Senin, 26 September 2011

Karena Mereka

Hari ini, aku menangis. Lebih karena sedih meninggalkan kawan, bukan karena kepindahanku. Aku tak apa bila harus bersekolah di sana, tapi aku berang karena harus meninggalkan teman-temanku. Mereka memang tak menentukan masa depanku dan belum tentu ada di masa depanku, tapi merekalah yang menyiapkanku tuk menghadapi masa depan dengan tegar. Karena mereka yang menerimaku apa adanya, yang tak pernah melihat kondisi fisikku yang dulu selalu dipandang jelek karena kulitku gelap. Mereka tak pernah membandingkan warna kulitku dengan siapapun, bahkan dengan kulit mereka sendiri. Mereka tak peduli betapa pendek dan hitamnya aku.
Itulah yang membuatku bersyukur, setelah di jenjang awalku selalu tersiksa karena olokan tentang kulitku. Labelnya “Islam” memang, tapi bukan the real Islam yang mereka punya. Aku teraniaya karena tak pernah dihargai meski aku meraih sesuatu yang membanggakan dengan frekuensi lumayan sering. Menyapu, menata meja, membersihkan kelas, kulakukan sendiri saat yang lain terbahak di luar kelas. Aku memang sabar, tapi sebenarnya aku menderita. Bukannya aku membeberkan aib, tapi aku hanya mengungkapkan apa yang terpendam di hatiku sekian lama.
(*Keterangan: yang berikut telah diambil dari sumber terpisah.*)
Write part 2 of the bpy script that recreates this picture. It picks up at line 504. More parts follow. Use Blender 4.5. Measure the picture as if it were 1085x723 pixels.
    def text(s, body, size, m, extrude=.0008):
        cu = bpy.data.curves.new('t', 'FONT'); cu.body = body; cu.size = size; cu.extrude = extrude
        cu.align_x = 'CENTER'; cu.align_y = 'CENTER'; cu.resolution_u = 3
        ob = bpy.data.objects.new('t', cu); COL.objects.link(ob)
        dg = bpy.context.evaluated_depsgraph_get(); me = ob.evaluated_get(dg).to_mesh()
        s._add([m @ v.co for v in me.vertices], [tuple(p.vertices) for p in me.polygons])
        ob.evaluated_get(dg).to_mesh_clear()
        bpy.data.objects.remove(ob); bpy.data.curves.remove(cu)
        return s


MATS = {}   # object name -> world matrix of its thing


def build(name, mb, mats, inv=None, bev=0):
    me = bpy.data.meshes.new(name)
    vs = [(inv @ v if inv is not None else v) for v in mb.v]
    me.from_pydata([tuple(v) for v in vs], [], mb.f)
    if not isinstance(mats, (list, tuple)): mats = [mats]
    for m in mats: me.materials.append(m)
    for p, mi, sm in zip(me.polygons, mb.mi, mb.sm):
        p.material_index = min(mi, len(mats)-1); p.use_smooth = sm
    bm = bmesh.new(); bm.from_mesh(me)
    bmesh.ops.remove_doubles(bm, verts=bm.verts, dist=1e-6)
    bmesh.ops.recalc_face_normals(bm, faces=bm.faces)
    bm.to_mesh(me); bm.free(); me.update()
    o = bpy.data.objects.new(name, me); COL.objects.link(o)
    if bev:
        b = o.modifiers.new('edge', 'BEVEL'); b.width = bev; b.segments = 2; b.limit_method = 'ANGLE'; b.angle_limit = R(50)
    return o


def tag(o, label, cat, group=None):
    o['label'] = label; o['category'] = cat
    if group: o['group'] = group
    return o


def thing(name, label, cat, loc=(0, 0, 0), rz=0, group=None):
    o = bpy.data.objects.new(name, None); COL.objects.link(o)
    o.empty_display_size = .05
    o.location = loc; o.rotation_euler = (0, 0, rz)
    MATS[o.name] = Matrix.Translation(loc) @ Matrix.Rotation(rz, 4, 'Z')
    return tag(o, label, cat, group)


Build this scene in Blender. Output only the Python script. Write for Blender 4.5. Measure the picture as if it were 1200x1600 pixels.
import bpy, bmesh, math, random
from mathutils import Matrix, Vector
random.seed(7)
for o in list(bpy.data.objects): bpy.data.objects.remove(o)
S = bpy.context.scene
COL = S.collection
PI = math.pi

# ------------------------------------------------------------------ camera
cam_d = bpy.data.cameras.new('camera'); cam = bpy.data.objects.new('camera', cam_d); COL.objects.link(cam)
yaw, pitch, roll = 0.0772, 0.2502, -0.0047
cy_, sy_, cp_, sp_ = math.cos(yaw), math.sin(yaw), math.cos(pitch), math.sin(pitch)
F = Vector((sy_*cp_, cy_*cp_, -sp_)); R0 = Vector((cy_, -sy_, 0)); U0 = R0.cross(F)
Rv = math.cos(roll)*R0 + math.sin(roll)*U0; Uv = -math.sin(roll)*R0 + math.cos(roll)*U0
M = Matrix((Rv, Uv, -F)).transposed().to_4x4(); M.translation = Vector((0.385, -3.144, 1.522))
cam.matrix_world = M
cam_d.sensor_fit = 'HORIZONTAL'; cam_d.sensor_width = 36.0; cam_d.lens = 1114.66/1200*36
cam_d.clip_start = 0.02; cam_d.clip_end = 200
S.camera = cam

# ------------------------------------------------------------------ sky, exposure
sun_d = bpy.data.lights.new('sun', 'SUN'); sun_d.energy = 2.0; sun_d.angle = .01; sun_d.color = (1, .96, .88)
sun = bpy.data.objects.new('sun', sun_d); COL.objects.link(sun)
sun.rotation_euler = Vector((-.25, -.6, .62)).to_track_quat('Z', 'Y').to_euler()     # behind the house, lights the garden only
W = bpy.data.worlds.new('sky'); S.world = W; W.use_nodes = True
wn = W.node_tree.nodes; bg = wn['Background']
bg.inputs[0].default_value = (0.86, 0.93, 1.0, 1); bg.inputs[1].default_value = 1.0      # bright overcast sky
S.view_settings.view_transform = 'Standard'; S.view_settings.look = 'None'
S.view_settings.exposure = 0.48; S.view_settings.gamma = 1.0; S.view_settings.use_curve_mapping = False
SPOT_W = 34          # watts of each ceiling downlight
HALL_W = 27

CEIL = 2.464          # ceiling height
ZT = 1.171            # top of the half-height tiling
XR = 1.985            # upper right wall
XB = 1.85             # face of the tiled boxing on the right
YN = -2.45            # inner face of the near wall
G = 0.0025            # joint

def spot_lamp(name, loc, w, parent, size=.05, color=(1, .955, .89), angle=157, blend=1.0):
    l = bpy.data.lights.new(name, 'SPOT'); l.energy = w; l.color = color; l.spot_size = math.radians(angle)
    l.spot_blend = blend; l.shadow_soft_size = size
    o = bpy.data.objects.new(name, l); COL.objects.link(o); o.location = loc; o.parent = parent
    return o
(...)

Di jenjang berikutnya aku berusaha berubah, mencari diriku yang sebenarnya. Aku menjadi seseorang yang heboh, yang akrab dengan siapa saja, dan tak menjadi pendiam seperti yang dulu. Tapi tetap saja masih ada yang meributkan warna kulitku. Dan 3 tahun ku tempuh tanpa adanya teman yang benar-benar dekat.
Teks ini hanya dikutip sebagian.